* TO DO *
Set down the lines from the one containing "Continue the Blender Python script for this scene: part 2, from" to the one containing "d4 = struct('door_4', bm, M['white2'], bevel=.004)", both lines included, exactly as they stand and with no other lines.

* LISTED ENTRIES *

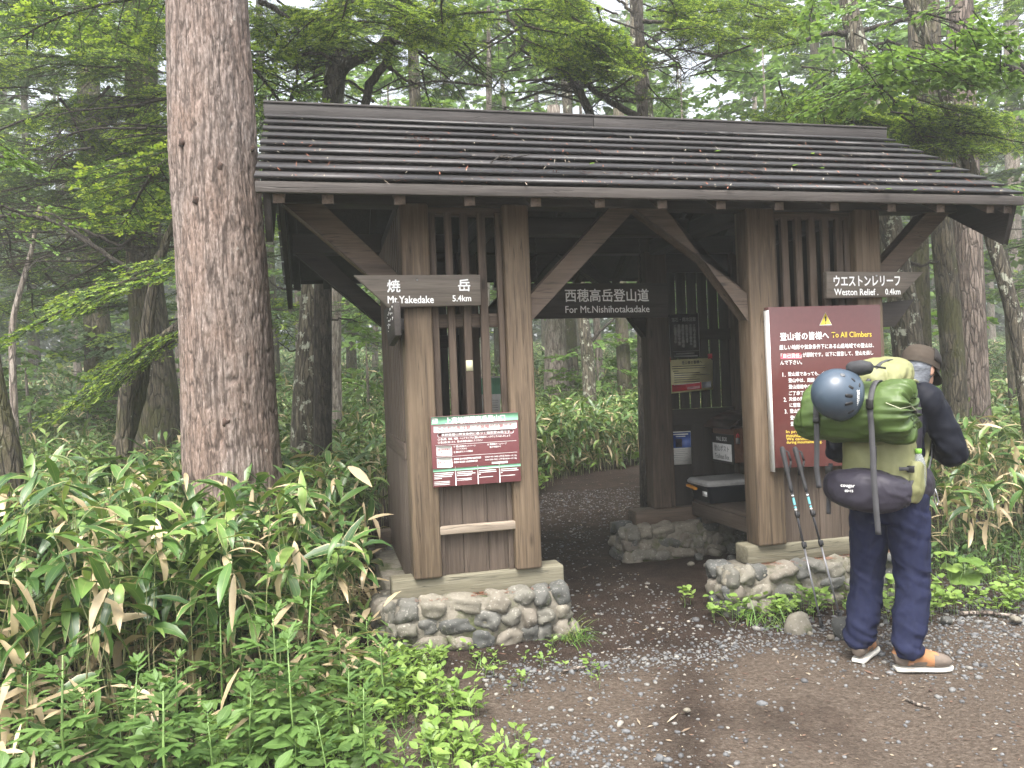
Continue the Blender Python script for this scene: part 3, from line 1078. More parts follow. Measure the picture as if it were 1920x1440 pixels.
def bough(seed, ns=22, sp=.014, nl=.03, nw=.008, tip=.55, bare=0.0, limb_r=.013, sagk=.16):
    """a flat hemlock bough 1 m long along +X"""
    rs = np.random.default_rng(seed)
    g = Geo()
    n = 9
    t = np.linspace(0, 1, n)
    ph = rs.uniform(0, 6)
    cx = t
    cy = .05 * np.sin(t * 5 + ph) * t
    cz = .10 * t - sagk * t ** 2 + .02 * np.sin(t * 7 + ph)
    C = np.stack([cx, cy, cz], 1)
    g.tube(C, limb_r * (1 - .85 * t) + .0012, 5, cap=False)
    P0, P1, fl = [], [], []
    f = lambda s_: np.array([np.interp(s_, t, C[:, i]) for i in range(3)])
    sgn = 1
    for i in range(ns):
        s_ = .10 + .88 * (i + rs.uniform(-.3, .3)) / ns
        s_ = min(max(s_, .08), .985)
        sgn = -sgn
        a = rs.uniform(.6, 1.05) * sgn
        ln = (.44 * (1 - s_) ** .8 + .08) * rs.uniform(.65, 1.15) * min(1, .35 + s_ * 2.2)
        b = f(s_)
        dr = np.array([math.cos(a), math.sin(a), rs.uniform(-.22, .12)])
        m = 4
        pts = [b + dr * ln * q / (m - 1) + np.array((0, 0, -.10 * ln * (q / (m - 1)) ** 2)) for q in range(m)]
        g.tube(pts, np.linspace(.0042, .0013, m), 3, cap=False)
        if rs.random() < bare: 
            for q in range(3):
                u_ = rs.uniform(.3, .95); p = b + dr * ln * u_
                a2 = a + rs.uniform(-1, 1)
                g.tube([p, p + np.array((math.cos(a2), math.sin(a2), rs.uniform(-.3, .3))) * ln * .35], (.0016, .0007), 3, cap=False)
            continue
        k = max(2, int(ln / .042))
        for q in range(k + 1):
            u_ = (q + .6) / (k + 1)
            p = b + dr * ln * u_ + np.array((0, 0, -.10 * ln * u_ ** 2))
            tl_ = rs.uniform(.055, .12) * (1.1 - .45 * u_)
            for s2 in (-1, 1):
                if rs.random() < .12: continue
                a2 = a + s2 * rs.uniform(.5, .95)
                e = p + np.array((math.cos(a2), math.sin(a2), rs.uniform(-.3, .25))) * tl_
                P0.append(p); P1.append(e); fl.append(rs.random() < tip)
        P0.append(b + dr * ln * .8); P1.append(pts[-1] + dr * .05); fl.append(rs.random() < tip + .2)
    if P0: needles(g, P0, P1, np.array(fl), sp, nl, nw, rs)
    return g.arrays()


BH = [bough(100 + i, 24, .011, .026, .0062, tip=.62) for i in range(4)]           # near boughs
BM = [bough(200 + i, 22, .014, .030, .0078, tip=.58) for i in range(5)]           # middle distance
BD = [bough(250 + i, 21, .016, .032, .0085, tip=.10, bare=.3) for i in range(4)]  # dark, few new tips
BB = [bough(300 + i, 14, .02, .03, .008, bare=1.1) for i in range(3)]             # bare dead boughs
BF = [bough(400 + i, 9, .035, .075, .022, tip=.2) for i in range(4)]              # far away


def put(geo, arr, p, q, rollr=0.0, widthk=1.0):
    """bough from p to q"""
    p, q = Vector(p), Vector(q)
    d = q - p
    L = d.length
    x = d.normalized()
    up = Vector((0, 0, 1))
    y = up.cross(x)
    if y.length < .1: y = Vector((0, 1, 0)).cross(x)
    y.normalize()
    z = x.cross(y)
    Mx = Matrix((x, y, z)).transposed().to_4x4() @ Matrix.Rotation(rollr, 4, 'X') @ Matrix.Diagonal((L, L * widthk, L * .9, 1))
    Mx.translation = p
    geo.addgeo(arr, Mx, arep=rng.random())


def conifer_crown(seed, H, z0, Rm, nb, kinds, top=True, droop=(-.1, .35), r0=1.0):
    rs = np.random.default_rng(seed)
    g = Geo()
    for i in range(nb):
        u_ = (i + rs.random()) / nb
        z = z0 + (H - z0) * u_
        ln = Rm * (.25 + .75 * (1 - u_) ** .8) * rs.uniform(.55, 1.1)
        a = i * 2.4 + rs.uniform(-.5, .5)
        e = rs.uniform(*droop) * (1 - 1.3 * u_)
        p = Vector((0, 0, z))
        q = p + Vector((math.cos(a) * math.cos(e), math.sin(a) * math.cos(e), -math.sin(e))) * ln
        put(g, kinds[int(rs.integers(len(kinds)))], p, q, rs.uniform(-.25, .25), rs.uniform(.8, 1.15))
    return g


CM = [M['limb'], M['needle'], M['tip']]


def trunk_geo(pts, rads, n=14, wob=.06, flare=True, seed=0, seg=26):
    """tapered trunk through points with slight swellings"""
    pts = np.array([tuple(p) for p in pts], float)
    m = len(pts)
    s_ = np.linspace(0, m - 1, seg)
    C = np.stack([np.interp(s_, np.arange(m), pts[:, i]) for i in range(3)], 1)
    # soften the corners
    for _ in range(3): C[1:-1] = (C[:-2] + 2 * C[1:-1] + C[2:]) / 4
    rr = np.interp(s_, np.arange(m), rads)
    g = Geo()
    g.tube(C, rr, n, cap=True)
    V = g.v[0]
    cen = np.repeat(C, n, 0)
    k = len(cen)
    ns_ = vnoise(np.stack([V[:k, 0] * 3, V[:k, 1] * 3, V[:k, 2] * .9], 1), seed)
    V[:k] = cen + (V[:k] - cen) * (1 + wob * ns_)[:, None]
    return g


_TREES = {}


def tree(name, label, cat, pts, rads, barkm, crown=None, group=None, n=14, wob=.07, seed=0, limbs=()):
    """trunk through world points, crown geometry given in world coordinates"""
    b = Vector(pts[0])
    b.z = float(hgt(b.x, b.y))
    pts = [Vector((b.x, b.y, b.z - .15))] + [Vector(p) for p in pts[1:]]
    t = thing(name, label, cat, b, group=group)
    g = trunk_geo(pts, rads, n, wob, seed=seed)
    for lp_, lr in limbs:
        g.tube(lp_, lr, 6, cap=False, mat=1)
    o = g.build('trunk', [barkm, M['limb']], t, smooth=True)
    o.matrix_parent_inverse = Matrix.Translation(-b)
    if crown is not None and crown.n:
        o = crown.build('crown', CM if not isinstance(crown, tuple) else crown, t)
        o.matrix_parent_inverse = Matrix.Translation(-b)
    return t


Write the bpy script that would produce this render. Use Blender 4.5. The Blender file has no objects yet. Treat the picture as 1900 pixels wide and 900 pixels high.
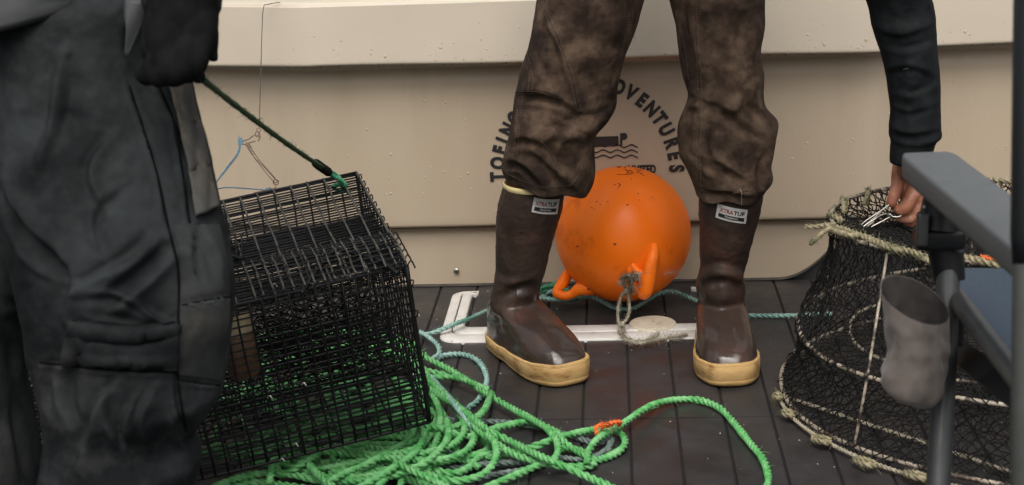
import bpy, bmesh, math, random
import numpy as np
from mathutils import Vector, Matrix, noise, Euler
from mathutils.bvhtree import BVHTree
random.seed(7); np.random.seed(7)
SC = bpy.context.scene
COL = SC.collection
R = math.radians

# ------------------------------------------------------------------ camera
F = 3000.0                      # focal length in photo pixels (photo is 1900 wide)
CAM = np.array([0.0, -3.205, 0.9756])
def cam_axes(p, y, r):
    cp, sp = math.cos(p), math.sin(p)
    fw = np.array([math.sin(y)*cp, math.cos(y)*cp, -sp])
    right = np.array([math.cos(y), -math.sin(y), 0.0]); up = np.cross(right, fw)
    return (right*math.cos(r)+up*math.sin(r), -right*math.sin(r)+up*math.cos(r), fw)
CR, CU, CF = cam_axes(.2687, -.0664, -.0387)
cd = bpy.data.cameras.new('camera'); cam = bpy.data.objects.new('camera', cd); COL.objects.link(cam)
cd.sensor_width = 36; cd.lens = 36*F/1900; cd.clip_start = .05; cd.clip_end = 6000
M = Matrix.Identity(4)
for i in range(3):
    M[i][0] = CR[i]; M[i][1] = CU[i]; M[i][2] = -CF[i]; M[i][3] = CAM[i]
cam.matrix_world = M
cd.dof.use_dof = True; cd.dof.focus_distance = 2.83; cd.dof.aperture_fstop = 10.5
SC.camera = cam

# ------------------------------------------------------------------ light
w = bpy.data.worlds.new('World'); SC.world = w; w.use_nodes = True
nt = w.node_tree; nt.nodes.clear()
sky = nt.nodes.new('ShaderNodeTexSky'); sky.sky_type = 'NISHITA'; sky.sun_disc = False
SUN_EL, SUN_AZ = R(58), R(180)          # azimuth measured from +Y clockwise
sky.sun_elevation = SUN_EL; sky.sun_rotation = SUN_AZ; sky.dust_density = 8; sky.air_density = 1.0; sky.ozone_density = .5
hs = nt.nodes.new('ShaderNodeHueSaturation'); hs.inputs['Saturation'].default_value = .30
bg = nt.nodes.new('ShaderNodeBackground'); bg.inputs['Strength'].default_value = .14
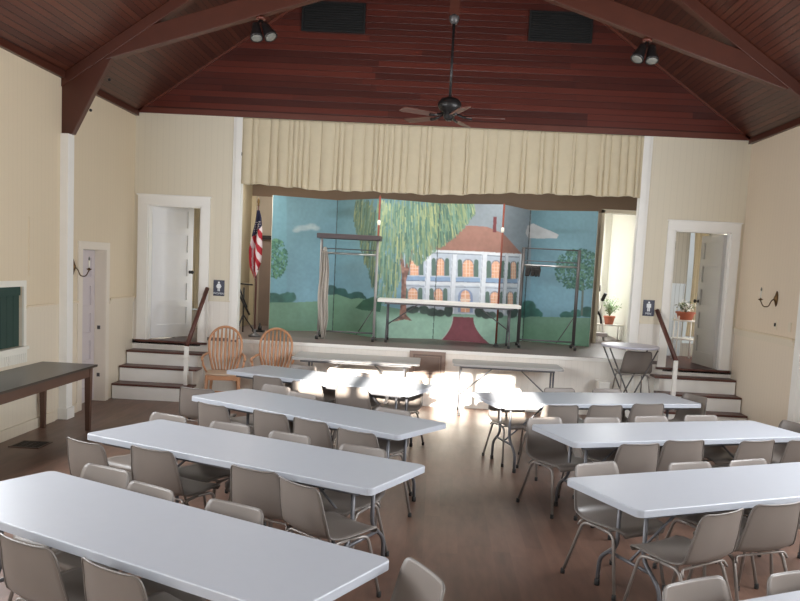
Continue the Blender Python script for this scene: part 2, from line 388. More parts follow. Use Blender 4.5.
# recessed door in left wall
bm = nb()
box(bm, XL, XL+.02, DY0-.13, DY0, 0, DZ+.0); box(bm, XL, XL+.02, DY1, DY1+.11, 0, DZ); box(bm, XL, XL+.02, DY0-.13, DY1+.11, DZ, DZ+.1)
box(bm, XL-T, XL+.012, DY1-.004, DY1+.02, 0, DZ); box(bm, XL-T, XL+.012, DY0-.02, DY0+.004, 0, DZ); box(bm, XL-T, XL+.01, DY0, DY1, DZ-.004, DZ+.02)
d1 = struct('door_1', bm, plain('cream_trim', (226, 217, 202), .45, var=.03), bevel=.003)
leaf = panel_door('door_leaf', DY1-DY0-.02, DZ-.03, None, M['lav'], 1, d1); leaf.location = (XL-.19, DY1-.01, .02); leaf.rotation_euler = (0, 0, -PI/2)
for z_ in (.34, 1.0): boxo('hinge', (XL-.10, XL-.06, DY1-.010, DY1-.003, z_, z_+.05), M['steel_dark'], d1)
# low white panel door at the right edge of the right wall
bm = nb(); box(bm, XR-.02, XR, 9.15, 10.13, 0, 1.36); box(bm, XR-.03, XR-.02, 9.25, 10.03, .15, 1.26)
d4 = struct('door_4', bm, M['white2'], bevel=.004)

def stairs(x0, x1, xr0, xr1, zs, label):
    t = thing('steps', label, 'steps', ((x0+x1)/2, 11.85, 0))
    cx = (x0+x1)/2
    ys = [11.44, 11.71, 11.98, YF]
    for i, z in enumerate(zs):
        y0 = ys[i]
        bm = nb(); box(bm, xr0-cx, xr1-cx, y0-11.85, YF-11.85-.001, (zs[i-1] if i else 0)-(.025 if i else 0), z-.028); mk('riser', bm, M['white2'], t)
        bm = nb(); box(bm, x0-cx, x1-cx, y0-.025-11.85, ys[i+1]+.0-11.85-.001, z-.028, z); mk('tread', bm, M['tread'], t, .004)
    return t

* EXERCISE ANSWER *
Continue the Blender Python script for this scene: part 2, from line 388. More parts follow. Use Blender 4.5.
# recessed door in left wall
bm = nb()
box(bm, XL, XL+.02, DY0-.13, DY0, 0, DZ+.0); box(bm, XL, XL+.02, DY1, DY1+.11, 0, DZ); box(bm, XL, XL+.02, DY0-.13, DY1+.11, DZ, DZ+.1)
box(bm, XL-T, XL+.012, DY1-.004, DY1+.02, 0, DZ); box(bm, XL-T, XL+.012, DY0-.02, DY0+.004, 0, DZ); box(bm, XL-T, XL+.01, DY0, DY1, DZ-.004, DZ+.02)
d1 = struct('door_1', bm, plain('cream_trim', (226, 217, 202), .45, var=.03), bevel=.003)
leaf = panel_door('door_leaf', DY1-DY0-.02, DZ-.03, None, M['lav'], 1, d1); leaf.location = (XL-.19, DY1-.01, .02); leaf.rotation_euler = (0, 0, -PI/2)
for z_ in (.34, 1.0): boxo('hinge', (XL-.10, XL-.06, DY1-.010, DY1-.003, z_, z_+.05), M['steel_dark'], d1)
# low white panel door at the right edge of the right wall
bm = nb(); box(bm, XR-.02, XR, 9.15, 10.13, 0, 1.36); box(bm, XR-.03, XR-.02, 9.25, 10.03, .15, 1.26)
d4 = struct('door_4', bm, M['white2'], bevel=.004)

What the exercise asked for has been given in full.